On today’s volumes, the tax is worth $1.35 billion annually. A modest behavioural shift, say a 2% drop in flows, would wipe out twice that amount. A deeper adjustment could cost India over $13 billion. Whether senders absorb the cost, pass it to recipients, or resort to informal channels will determine the severity of the hit.
A second and potentially more consequential shock arrived this month with the announcement that H-1B visa fees would increase fifty-fold, to $100,000 per application. This effectively transforms the economics of skilled migration to the US. While some large technology firms may absorb the cost for critical roles, the broader flow of Indian professionals is likely to slow. Since these workers form the backbone of higher-value remittances, the long-term impact could be more damaging than the immediate tax.
At the household level, the importance of remittances cannot be overstated.
They fund education, healthcare, housing, and small business investments. States such as Kerala, Punjab, Andhra Pradesh, Uttar Pradesh, and Bihar rely heavily on these inflows, with Kerala historically receiving transfers equivalent to more than a quarter of state income. Formalisation through banks and fintech platforms has reduced the reliance on hawala channels, improved transparency, and expanded financial inclusion. Yet if volumes decline meaningfully, the social and developmental consequences could be severe.
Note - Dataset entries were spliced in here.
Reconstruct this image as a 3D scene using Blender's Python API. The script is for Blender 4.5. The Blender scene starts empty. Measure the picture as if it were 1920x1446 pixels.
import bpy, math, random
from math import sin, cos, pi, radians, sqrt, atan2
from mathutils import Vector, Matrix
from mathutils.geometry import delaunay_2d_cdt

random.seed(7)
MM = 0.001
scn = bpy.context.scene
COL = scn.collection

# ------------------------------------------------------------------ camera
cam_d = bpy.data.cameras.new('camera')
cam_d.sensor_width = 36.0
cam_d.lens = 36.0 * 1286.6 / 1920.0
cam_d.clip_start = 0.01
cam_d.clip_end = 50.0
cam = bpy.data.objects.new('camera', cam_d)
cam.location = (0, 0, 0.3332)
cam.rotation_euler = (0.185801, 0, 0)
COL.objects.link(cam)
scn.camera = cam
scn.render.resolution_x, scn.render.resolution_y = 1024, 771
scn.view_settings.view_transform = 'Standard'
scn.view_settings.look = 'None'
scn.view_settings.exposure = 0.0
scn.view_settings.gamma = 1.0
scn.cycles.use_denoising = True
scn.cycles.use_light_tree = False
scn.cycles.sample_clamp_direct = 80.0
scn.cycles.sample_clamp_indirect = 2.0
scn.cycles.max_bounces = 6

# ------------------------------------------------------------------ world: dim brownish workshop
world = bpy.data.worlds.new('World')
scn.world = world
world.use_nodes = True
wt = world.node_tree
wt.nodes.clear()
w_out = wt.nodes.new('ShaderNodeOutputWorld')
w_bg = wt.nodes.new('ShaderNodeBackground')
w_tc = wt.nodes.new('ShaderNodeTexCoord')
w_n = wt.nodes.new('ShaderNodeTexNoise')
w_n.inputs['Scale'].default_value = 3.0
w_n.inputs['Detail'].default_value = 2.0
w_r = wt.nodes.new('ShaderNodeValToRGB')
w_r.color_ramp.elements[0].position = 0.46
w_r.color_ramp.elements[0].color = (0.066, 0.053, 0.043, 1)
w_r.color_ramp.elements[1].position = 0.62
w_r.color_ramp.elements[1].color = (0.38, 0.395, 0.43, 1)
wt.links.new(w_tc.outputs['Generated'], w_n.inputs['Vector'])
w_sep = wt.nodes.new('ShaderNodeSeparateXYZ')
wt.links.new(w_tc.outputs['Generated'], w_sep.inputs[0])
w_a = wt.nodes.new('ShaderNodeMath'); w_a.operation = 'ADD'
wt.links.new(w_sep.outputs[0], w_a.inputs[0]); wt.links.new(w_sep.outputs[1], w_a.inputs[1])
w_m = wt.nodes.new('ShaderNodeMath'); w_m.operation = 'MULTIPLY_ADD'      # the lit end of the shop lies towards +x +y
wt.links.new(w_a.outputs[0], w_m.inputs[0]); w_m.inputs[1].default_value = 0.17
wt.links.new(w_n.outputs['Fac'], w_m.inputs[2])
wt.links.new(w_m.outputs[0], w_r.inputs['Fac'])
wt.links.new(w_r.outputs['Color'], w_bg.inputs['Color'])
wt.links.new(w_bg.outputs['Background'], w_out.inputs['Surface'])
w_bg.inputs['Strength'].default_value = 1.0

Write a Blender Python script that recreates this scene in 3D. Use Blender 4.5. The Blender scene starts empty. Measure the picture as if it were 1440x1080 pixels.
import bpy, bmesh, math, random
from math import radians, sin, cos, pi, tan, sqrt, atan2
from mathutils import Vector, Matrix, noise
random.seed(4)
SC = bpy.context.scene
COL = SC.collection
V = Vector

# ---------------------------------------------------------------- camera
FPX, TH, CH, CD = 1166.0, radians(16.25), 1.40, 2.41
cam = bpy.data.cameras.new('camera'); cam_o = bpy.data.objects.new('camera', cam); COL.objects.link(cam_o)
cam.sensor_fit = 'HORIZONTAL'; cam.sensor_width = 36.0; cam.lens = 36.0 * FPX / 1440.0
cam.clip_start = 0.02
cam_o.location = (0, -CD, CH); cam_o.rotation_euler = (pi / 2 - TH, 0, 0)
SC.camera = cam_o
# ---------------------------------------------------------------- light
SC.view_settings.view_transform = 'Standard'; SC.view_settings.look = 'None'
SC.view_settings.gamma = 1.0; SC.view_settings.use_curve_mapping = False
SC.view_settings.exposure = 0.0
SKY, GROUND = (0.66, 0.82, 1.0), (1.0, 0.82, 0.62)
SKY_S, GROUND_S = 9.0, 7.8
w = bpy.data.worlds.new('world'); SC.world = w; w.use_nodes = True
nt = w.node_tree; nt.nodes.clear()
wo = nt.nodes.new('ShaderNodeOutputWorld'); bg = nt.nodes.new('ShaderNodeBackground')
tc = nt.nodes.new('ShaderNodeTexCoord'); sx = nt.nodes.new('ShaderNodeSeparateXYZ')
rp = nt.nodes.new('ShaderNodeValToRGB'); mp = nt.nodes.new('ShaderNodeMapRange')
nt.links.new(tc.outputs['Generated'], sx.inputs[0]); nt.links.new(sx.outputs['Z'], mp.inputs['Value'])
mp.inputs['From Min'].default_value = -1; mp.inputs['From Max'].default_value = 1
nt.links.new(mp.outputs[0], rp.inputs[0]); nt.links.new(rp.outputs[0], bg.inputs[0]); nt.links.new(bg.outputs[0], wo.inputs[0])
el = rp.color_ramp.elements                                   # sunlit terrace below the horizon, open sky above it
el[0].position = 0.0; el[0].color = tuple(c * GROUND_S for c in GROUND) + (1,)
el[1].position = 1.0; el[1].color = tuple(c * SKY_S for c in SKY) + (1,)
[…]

Macro drivers have also played a role in shaping flows. The rupee’s depreciation from ₹60–65 per dollar in the mid-2010s to around ₹85–88 today has made each dollar sent home more valuable in rupee terms. This currency dynamic has provided a powerful incentive for remitters. At the same time, domestic deposit rates, with the repo at 6.5%, have made non-resident deposits attractive as investment instruments. These conditions mean that remittances are not purely altruistic transfers; they also reflect rational portfolio decisions shaped by relative returns.
Looking ahead, the consensus remains that India will continue to dominate global remittances, with annual inflows projected between $120 billion–$135 billion in the near term. The diaspora’s emotional connection to the homeland, the ongoing global demand for skilled labour, and the ease of digital transfer systems all provide a foundation for continued resilience. Yet risks are growing. Policy volatility in host countries, automation and artificial intelligence reducing demand for certain professional skills, and exchange-rate uncertainties all threaten to erode this stability.
For policymakers, the challenge is to treat remittances as valuable but not guaranteed. They must be productively leveraged through innovative diaspora bonds, tailored deposit schemes, and financial instruments that encourage longer-term commitments. At the same time, diplomatic engagement with host countries should be intensified to mitigate the adverse effects of policy shifts.
The broader lesson is one of balance. Remittances cannot remain a substitute for structural reforms or sustainable export competitiveness. They are a powerful stabiliser but also a potential crutch. If over-relied upon, India risks complacency in addressing its external vulnerabilities. The correct policy approach is to harness these flows while simultaneously building alternative buffers.
The strength of India’s external position has long rested on the invisible transfers of its global citizens. As new strains emerge, the nation must adapt quickly. By diversifying income sources, strengthening domestic capital markets, and creating better pathways for migrant engagement, India can ensure that the world’s most generous diaspora continues to anchor its economy, even as global policy winds shift.